Maka setiap tahun angka sampah DKI ditambah, agar dana bisa dihisap dari penguapan tonase kian besar. Biaya dikeluarkan pemda DKI Jakarta untuk mengangkut sampah ke TPA itu Rp 253. 387 per ton. Anda hitung sendiri jika angka itu dikalikan 3.500 sahaja.
Sekadar gambaran untuk Anda, jika 6.500 ton sehari, maka dalam 2 hari, volume sampah DKI Jakarta, setara dengan volume Candi Borobudur. Volume seukuran Candi Borobudur itu, memang dapat dilihat dari total tumpukan sampah menggunung di dalam kawasan TPA. Namun tumpukan itu, total menahun.

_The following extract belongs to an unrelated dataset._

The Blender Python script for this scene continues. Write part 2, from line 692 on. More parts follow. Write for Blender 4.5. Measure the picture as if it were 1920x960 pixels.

Di satu tumpukan sebuah beku besar mengeluarkan sampah dari truk. Di bawahnya kerumunan pemulung dengan keranjang rotan di punggung, mengais sampah. Mereka memilah; plastik, kayu, bahkan kasur, serta potongan perca, hingga baju bekas.
Saya menyimak satu dua dari ratusan pemulung itu, mendapatkan buah jeruk sudah terkupas, masih ada bagian bisa dimakan. Dengan kondisi tangan bergelimang sampah, dan aroma sekitar bak dikerubungi bau bangkai-masai, ia melahap jeruk sampah basah.
Di bagian atas rombongan pemulung itu, masih ada lagi dua beku bekerja. Alat berat itu mengais sampah ke bagian atas. Terlihat menjadi bertiga trap. Buat gambaran Anda, ya bagaikan lekukan lantai tiga Candi Borobudur.
Mengelilingi ke kawasan itu, jalan-jalan seputar mengalirkan air hitam legam. Jangan ditanya aromanya. Aliran got sekitar tidak mengalir. Di beberapa tumpukan sampah sudah “mencandi” terlihat jaringan pipa hitam berdiameter sepenggaris, 30 cm. Beberapa pipa karet ebonit itu tampak sudah tak tersambung satu sama lain. Konon pipa-pipa itu dialirkan ke pengolahan gas. Itu artinya gas dari sampah sudah dimanfaatkan untuk listrik?
“Teorinya demikian. Namun prateknya lihat saja!” ujar sumber saya itu.
Di sebuah bangunan konon menampung gas sampah itu, memang ada suara mesin menderu. Seakan nyala. Namun sumber saya itu meragukannya menghasilkan listrik. Saya berniat turun, dari mobil untuk memastikan. Namun ia menyarankan jangan, nanti akan menimbulkan kehebohan di lokasi. Itu artinya, proyek listrik dari gas buang sampah, dibiayai Pemda DKI ratusan miliar wajib dipertanyakan.
“Lantas kalau berjalan, listriknya dijual ke mana? Lalu pendapatan penjualannya milik siapa? Toh semua dibiayai Pemda. Bahkan uang Pemda setiap tahun juga membayar Rp 75 miliar Pemda Bekasi, agar kawasan ini dipertahankan.”
Di beberapa kawasan kosong kini banyak ditanami pohon Jati Belanda. “Itu lihat Jati Belanda ditanam oleh swasta. Ini nanti juga bisa menjadi masalah, menjadi milik siapa? Tanah, tanah Pamda, penanam swasta?” Sumber saya itu juga meragukan apakah kini tanah Pemda di Bantar Gebang itu masih ada 108 hektar? Jangan-jangan sudah berkurang jauh?
Ihwal mark up tonase itu, sumber saya itu sudah lama menyarankan ke Dinas Kebersihan DKI Jakarta, untuk mengakui saja dosa panjang. Dosa me-mark up tonase sampah. Namun sejak pengakuan itu dihitung secara riil berapa sampah sesungguhnya.